Lucio Piccolo nel suo studio, a Capo d'Orlando |
"Mi trovavo dinanzi al barone Lucio Piccolo di Calanovella, scrittore finora inedito, sì, ma anche musicista completo, studioso di filosofia che può leggere Husserl e Wittgenstein nei testi originali, grecista agguerrito, conoscitore di tutta la poesia europea vecchia e nuova, lettore per esempio di Gerard Man-ley Hopkins e di Yeats, di cui condivide le inclinazioni esoteriche. Mi trovavo, insomma, di fronte a un clerc così dotto e consapevole che veramente l'idea di dovergli essere padrino mi metteva in un insormontabile imbarazzo. Lucio Piccolo ha letto tous les livres nella solitudine delle sue terre di Capo D'Orlando; ma non segue nessuna scuola."
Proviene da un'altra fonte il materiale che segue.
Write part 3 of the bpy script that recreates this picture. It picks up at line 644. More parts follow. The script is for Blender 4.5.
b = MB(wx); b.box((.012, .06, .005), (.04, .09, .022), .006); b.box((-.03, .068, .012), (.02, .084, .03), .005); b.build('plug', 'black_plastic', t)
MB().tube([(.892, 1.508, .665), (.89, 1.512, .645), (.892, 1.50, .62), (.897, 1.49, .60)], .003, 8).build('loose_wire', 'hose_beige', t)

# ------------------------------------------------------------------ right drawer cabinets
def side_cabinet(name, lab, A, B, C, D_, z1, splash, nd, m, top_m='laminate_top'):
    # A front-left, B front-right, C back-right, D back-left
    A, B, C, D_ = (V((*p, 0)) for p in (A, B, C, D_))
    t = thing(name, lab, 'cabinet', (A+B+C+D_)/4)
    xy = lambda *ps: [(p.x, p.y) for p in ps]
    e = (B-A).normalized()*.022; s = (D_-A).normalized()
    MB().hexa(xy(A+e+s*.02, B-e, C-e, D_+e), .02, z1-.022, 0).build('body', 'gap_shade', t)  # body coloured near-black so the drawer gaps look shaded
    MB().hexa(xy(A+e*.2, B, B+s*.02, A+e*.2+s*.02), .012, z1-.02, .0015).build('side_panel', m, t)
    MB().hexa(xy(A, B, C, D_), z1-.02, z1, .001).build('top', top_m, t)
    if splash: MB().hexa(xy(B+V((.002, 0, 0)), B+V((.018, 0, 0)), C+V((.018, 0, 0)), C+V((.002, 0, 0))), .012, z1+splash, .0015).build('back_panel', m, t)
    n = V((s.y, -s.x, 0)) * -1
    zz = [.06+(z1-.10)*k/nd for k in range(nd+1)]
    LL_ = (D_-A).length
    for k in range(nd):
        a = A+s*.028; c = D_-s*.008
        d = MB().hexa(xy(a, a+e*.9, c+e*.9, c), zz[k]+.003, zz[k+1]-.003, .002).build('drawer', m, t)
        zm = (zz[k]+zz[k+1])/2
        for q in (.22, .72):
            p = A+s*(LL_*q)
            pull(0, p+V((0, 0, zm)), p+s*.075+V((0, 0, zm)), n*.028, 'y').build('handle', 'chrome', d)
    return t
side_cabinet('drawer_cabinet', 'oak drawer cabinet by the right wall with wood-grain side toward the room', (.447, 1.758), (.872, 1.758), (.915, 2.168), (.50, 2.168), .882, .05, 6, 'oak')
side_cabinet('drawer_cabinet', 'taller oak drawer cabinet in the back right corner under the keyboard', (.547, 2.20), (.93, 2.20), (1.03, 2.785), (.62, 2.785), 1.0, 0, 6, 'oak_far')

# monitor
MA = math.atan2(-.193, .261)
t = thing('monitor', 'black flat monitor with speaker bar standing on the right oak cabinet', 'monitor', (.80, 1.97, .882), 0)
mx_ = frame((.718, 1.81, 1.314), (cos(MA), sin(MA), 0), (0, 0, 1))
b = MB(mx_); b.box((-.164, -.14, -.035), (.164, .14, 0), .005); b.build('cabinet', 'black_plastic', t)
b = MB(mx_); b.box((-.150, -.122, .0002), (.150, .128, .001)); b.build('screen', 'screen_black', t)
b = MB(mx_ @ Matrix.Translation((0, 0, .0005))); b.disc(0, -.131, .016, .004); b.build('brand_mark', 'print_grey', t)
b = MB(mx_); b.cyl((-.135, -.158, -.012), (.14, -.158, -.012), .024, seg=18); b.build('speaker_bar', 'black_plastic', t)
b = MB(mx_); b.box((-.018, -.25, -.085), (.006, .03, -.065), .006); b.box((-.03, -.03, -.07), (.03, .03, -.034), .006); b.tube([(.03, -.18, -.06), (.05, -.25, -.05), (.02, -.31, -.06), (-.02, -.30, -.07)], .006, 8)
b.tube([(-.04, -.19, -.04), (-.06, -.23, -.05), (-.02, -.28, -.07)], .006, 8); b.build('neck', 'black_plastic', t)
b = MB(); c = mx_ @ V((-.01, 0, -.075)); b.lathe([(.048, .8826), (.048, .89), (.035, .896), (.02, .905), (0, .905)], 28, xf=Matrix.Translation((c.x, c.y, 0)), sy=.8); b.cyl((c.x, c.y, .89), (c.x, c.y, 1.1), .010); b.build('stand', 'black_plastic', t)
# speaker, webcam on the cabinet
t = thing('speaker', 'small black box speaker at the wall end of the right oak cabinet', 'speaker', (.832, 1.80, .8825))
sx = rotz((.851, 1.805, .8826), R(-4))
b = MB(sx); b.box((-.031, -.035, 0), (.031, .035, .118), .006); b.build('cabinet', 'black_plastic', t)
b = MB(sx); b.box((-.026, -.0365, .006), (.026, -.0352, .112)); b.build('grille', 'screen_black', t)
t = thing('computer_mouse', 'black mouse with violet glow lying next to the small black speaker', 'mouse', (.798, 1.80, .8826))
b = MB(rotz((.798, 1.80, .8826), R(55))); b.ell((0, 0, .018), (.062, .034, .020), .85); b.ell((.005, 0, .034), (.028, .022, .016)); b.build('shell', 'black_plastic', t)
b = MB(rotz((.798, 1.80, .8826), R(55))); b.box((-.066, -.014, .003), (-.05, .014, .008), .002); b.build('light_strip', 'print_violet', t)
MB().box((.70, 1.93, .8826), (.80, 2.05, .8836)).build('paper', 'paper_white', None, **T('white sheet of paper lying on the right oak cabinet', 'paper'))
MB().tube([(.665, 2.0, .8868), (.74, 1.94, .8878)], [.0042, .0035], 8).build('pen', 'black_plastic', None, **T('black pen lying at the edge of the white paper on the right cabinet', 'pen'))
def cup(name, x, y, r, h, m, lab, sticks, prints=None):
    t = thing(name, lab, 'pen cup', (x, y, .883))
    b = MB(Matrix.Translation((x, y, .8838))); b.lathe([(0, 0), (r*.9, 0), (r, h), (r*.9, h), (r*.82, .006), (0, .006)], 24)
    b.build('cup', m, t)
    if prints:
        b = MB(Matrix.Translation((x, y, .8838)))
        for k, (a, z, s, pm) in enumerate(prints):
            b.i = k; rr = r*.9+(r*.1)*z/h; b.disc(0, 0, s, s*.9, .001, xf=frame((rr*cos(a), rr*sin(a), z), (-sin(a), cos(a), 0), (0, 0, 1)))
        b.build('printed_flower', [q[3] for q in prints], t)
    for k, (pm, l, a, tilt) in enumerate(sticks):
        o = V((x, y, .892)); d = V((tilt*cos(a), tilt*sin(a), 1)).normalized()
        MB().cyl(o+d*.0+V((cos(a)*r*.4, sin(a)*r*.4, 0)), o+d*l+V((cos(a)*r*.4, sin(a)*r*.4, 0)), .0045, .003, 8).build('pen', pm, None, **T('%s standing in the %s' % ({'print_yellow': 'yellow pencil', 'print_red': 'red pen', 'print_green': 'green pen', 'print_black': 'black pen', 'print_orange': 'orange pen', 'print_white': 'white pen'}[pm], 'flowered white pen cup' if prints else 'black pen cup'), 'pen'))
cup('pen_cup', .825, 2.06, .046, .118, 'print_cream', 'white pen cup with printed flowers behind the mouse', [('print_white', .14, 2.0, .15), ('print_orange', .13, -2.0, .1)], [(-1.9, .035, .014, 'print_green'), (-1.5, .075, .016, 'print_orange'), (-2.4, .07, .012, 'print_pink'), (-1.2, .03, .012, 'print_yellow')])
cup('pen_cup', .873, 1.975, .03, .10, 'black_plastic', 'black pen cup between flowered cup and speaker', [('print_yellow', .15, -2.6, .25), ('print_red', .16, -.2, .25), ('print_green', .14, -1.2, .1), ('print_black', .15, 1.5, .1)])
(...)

Questo brano di Montale, tratto dalla prefazione al mondadoriano volume Canti barocchi e altre liriche (1956), che costituì l'autorevolissimo atto di nascita del poeta, disegna perfettamente la figura (ma ne decreta contemporaneamente l'estrema eccentricità) di Lucio Piccolo. Eccentricità, di vita e d'opera, tale che — siamo convinti — la centralità letteraria italiana credette che la scoperta-scelta di Piccolo da parte di Montale a quel famoso convegno di San Pellegrino promosso da Ravegnani, fosse uno, e fra i più brucianti, degli ineffabili sarcasmi dell'autore degli Ossi di seppia. Eccentricità che, ribadita da Bassani nella prefazione a II Gattopardo, mise in pace poeti di carriera offesi e critici militanti imbarazzati. I quali ultimi si misero talmente in pace che del poeta Piccolo cercarono di non parlare, non ne parlarono ("... sono un osso troppo duro per voi, per i vostri denti, i vostri solventi non sono abbastanza efficaci per me" scriverà per loro il poeta), lasciando così libero il campo alla cronaca, che di Piccolo s'è sempre occupata come d'un personaggio gattopardesco, esotico, d'un mondo morto, trapassato. Il fascino del quale — per paradosso — decretò invece l'enorme, prosaico successo del romanzo di Lampedusa.